Теперь это были не призывы вообще, а, так сказать, декреты в частности. Ведь ситуация в стране радикально изменилась. Трон шатался. Урожай был ничтожен. В сентябре начались хлебные бунты. Страшный ураган с градом выбил посевы, и мука стала редкостью.
И тут Людовик XVI допустил ужасную ошибку: несмотря на голод, он дал обед офицерам Фландрского полка. Мария-Антуанетта появилась на обеде с дофином на руках, все пили шампанское, а оркестр играл: «О, Ричард, о, мой король, мир покидает тебя», что оказалось странным пророчеством…
Этот банкет произвел отвратительное впечатление на простолюдинов, а друзья герцога-предателя Филиппа Орлеанского, Филиппа Эгалитэ, ненавидевшего королевскую семью, воспользовались им, чтобы устроить скандал и восстановить народ против королевского двора. Раздавая деньги, собирая вокруг себя недовольных, они тщательно готовили «стихийную реакцию возмущения». Им хватило четырех дней. Шумная вопящая толпа отправилась маршем из Парижа в Версаль.
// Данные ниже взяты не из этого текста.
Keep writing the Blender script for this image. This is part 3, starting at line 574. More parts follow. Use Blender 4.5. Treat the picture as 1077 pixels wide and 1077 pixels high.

«Ami du Peuple» уверял, что это были парижанки, у которых голодали дети, и они отправились к королю требовать хлеба. Однако современные историки выяснили, что среди восьми тысяч женщин, которых вели Майяр и агенты Филиппа, было много переодетых мужчин. Их легко было узнать по голосам, плохо выбритым лицам, к тому же неумело накрашенным, по платьям, из которых выглядывала волосатая грудь, совсем не похожая на женскую. К лжедомохозяйкам друзья будущего Филиппа Эгалитэ добавили еще три тысячи проституток, завербованных в самых грязных притонах беднейших кварталов Парижа. Группа «орлеанистов» действовала очень ловко. Они понимали, что посланные ими «женщины» внесут смятение в ряды французской и иностранной гвардии, охранявшей Версаль.
Буйная толпа шла по дороге на Версаль, выкрикивая оскорбления и грубые ругательства. Они вопили: «Хлеба, или мы выпустим кишки королеве! Надо свернуть шею этой шлюхе! Смерть ей!»